Characterization and quantification of anisotropy in mozzarella cheese: Exploring the impact of structural anisotropy on functional properties using complementary analytical technologies

Abstract

Mozzarella cheese is a key ingredient in many cuisines, valued for its creamy texture and its exceptional popularity as a pizza topping. The unique melting and stretching behavior is closely linked to its structural anisotropy, which can be modulated by production conditions. The textural anisotropy of the cheese significantly influences its viscoelastic and thermodynamic properties when heated. This paper explores how process parameters influence mozzarella structure, utilizing Fluorescence Anisotropy (FA) and Oblique Incidence Reflectometry (OIR) for anisotropy quantification. To corroborate the results, our study incorporates detailed microstructural analysis via X-ray computed tomography (CT). The ultimate product functionality of the mozzarella cheese is evaluated from both a consumer and quality perspective by assessing its performance in pizza baking.
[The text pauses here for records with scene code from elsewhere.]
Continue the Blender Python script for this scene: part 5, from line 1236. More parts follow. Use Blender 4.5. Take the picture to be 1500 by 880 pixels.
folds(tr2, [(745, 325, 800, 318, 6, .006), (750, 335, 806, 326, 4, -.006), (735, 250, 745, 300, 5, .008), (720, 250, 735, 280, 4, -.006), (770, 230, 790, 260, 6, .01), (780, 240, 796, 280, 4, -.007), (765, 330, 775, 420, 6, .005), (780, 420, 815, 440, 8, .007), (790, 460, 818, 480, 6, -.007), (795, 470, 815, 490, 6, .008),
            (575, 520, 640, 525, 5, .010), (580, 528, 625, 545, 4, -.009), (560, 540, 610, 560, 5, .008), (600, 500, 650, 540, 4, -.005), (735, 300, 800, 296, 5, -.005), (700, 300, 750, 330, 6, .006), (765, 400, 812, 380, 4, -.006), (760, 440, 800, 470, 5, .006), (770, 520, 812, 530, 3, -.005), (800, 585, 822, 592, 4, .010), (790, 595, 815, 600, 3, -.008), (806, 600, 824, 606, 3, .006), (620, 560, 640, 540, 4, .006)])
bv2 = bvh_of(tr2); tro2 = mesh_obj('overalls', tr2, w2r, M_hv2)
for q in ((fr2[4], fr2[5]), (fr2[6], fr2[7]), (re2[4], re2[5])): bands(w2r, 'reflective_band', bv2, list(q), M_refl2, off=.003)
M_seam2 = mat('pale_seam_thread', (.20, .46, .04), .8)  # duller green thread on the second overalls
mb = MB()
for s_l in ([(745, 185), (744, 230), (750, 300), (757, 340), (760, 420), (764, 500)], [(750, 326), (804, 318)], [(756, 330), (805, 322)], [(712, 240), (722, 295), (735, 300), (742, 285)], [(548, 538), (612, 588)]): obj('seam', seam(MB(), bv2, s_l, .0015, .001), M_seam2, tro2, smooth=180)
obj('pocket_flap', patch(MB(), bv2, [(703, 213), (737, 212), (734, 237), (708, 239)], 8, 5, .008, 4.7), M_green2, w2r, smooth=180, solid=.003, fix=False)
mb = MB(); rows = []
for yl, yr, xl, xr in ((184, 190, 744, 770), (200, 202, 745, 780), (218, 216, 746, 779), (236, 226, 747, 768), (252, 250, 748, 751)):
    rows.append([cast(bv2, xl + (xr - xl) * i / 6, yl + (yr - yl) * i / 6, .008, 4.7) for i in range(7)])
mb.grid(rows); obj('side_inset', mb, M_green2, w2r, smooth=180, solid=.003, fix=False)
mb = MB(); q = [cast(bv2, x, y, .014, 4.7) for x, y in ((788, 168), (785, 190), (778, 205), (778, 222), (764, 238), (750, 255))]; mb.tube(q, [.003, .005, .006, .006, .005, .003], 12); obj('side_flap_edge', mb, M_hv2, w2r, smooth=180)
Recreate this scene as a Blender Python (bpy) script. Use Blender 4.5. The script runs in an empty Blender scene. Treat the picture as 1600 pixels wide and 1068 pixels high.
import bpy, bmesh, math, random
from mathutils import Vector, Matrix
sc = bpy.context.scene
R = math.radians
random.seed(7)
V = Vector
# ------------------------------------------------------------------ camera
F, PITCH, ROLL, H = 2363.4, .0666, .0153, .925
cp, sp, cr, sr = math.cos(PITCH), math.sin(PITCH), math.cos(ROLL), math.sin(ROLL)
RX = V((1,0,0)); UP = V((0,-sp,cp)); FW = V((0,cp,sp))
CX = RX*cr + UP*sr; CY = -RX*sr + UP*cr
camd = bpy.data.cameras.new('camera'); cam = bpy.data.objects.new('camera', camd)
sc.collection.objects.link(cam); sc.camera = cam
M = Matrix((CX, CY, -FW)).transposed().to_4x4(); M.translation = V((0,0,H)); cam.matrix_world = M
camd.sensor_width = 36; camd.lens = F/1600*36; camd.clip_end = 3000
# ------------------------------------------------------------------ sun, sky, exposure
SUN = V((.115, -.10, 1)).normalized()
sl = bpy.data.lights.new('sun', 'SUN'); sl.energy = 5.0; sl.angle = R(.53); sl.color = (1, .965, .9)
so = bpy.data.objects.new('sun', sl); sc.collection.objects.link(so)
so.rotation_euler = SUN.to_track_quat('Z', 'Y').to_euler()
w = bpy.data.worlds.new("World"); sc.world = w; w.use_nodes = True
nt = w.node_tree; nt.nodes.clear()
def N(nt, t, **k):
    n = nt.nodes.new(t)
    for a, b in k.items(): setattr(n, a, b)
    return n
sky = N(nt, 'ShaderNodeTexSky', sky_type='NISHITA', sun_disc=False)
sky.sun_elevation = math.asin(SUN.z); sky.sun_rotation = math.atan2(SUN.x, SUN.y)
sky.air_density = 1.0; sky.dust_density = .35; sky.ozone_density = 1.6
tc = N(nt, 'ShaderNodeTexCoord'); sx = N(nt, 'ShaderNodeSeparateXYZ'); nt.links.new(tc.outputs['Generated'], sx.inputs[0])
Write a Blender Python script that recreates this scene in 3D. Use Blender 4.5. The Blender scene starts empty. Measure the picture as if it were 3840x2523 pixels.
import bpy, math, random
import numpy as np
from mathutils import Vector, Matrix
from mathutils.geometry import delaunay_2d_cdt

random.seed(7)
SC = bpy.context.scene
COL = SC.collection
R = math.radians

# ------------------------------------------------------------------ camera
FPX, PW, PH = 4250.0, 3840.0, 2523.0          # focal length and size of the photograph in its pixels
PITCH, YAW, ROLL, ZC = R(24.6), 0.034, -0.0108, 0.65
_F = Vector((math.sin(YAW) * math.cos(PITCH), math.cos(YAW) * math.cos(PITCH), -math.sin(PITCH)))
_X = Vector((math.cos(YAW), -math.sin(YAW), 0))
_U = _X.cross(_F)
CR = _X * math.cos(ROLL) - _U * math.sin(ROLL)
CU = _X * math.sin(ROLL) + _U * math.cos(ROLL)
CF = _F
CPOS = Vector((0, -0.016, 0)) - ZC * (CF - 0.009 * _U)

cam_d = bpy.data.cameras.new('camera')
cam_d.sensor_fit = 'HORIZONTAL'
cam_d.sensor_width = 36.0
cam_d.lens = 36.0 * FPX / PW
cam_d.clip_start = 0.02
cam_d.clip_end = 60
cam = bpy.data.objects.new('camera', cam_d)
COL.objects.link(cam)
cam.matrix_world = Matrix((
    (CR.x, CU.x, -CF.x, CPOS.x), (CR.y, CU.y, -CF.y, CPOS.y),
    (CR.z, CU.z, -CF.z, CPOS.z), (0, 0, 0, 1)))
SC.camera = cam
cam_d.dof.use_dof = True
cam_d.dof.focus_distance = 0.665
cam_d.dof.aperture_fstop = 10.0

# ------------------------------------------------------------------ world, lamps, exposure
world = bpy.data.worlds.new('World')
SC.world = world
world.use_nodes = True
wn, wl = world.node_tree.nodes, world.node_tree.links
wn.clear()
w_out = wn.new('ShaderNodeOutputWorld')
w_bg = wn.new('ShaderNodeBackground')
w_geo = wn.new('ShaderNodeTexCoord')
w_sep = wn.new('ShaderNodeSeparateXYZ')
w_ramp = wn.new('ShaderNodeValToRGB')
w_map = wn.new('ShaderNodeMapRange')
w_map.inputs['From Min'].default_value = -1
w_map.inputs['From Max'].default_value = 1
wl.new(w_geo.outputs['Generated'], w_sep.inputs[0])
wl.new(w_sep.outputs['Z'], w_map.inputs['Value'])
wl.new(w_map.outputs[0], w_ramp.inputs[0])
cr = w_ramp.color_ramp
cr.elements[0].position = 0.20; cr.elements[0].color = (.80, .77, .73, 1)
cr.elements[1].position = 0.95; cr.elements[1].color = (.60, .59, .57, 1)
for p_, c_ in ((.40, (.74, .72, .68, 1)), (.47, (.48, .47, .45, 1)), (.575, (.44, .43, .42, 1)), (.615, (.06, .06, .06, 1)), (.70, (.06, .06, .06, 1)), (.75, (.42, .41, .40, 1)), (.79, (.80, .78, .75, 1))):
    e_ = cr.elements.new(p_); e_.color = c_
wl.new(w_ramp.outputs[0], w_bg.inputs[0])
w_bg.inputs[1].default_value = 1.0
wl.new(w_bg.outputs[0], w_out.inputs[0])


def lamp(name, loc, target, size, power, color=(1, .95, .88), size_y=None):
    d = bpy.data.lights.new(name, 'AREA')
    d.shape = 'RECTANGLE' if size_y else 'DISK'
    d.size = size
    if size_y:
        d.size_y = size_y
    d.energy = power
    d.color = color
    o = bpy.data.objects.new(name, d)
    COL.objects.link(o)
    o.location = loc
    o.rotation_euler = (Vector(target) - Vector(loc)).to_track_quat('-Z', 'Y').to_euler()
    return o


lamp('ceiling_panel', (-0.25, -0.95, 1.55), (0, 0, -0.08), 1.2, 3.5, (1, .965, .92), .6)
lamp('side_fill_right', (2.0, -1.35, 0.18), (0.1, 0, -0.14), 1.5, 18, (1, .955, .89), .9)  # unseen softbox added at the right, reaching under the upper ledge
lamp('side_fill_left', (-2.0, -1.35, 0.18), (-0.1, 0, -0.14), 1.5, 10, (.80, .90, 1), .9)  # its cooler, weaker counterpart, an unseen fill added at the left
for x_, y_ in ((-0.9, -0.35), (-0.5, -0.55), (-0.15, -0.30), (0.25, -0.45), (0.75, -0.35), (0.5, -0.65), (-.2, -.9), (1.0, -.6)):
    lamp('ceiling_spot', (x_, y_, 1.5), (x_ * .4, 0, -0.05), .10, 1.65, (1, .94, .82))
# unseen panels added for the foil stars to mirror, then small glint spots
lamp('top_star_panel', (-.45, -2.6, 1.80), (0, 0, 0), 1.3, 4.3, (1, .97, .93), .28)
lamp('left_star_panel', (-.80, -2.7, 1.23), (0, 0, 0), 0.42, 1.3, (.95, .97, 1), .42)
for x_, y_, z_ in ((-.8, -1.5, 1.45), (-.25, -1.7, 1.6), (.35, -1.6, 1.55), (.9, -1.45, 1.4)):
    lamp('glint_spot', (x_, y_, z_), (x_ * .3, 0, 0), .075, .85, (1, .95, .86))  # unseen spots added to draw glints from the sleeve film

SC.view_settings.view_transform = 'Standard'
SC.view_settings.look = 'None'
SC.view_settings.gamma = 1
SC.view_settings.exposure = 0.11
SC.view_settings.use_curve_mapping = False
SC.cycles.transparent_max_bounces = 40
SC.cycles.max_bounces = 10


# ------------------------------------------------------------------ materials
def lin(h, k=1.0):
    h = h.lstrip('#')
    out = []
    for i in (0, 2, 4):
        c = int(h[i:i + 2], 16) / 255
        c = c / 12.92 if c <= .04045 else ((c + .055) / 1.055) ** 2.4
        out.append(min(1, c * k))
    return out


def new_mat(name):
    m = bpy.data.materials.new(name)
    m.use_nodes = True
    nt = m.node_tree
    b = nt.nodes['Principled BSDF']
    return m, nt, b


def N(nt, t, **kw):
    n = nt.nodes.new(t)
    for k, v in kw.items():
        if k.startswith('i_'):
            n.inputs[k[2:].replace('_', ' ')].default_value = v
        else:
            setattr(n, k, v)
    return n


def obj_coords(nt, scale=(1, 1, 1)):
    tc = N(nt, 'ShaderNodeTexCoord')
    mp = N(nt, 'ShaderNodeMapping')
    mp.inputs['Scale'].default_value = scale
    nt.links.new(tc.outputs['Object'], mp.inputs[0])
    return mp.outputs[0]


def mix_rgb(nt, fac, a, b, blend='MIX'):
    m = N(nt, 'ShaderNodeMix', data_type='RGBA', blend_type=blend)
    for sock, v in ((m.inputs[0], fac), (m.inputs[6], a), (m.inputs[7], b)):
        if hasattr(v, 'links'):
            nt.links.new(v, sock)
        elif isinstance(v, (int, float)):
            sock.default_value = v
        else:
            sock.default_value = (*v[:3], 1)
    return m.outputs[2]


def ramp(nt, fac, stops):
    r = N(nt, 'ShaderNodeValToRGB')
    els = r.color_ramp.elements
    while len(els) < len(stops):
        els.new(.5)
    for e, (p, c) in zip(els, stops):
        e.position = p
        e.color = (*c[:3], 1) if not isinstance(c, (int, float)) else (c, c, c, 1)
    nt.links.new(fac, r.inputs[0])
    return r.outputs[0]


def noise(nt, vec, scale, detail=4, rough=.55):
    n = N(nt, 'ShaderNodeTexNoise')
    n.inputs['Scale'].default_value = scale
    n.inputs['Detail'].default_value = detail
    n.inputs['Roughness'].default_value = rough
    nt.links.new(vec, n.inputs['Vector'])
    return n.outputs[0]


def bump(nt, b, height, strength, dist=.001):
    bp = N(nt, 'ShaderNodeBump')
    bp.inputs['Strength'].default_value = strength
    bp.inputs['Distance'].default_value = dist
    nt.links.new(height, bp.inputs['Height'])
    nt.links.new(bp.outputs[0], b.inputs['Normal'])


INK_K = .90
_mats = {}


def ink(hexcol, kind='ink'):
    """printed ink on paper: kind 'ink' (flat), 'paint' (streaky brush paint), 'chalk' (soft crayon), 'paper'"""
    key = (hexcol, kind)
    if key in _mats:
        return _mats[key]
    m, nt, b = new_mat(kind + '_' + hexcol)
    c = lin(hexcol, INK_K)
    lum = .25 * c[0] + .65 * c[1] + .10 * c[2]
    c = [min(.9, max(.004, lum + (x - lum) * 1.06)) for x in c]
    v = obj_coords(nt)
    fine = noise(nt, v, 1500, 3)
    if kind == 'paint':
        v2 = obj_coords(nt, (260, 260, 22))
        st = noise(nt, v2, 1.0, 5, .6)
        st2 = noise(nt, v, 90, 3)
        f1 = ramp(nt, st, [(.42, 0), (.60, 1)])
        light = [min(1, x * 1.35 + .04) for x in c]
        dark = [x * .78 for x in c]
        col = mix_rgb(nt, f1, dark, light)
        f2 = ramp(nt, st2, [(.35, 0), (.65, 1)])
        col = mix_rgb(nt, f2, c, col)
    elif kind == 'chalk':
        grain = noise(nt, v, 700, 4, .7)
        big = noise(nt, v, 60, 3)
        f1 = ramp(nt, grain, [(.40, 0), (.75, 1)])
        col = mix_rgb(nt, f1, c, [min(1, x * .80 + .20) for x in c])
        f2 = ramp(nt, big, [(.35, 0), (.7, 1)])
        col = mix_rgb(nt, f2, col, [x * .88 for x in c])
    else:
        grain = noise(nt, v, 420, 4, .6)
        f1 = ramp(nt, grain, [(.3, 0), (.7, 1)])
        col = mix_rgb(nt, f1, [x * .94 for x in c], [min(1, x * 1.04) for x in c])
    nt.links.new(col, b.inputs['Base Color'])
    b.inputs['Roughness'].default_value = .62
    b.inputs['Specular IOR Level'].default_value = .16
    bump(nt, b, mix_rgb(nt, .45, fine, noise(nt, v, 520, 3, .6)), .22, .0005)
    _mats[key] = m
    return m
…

The key findings of our study indicate that the determinations of anisotropy by FA and OIR are highly correlated with each other and with important functional properties and process parameters. Functional parameters associated with blisters negatively correlate with anisotropy, while oiling and meltability exhibit a positive correlation with anisotropy values. The anisotropy values observed through FA and OIR further align closely with CT images, as well as with pizza functionality and consumer tests.